§ **Exercise details**: Return exactly the lines that run from the beginning through the line containing "sun_dir = np.array([math.sin(SUN_AZ)", both included, and no others.

§ **Dataset section**:
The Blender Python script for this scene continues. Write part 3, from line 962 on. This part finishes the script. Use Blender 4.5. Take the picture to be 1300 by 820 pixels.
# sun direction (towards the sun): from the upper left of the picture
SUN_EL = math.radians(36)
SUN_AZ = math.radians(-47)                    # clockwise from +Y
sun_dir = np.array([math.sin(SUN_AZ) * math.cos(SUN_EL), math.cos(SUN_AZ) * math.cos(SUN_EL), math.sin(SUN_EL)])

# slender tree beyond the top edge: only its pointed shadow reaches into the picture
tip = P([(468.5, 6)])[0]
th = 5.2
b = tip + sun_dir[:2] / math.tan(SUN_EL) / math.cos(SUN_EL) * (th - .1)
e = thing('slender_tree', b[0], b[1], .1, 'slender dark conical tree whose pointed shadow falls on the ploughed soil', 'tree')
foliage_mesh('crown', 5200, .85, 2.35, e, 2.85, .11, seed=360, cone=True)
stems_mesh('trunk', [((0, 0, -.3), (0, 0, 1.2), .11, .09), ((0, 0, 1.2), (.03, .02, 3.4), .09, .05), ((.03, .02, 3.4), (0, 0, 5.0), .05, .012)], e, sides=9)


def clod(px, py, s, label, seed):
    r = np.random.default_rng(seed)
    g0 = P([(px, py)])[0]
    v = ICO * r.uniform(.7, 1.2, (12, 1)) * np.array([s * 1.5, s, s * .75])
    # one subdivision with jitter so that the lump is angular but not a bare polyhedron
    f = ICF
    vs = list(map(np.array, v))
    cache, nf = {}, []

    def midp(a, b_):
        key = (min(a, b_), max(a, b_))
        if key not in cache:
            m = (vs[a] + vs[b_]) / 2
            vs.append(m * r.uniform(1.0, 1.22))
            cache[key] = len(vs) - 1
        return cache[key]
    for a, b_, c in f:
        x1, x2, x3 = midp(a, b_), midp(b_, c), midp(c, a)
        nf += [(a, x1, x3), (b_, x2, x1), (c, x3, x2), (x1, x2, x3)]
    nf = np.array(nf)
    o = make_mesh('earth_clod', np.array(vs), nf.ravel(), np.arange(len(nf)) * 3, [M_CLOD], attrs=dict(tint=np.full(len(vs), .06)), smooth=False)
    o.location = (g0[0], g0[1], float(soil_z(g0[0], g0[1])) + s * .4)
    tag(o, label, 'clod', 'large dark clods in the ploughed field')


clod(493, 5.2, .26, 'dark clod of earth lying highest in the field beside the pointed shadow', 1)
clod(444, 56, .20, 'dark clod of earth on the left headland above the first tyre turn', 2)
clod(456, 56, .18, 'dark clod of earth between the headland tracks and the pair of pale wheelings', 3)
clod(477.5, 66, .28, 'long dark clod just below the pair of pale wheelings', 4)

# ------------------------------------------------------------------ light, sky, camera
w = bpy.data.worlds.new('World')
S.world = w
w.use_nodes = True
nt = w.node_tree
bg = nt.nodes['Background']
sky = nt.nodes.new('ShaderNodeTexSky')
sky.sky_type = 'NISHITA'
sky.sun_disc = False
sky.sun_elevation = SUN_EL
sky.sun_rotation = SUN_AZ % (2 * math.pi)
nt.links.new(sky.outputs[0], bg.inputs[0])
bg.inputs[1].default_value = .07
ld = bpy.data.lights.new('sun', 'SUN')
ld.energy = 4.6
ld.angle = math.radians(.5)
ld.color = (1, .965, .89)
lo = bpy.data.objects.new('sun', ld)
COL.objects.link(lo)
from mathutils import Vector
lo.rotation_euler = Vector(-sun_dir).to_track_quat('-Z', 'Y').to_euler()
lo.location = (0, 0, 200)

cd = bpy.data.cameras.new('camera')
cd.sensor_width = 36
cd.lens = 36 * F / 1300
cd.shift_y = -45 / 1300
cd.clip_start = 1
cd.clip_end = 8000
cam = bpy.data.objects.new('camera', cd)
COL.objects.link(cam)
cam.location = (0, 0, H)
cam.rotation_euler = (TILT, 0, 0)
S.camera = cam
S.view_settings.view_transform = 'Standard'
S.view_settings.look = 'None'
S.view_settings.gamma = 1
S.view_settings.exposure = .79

§ **Correct answer**:
The Blender Python script for this scene continues. Write part 3, from line 962 on. This part finishes the script. Use Blender 4.5. Take the picture to be 1300 by 820 pixels.
# sun direction (towards the sun): from the upper left of the picture
SUN_EL = math.radians(36)
SUN_AZ = math.radians(-47)                    # clockwise from +Y
sun_dir = np.array([math.sin(SUN_AZ) * math.cos(SUN_EL), math.cos(SUN_AZ) * math.cos(SUN_EL), math.sin(SUN_EL)])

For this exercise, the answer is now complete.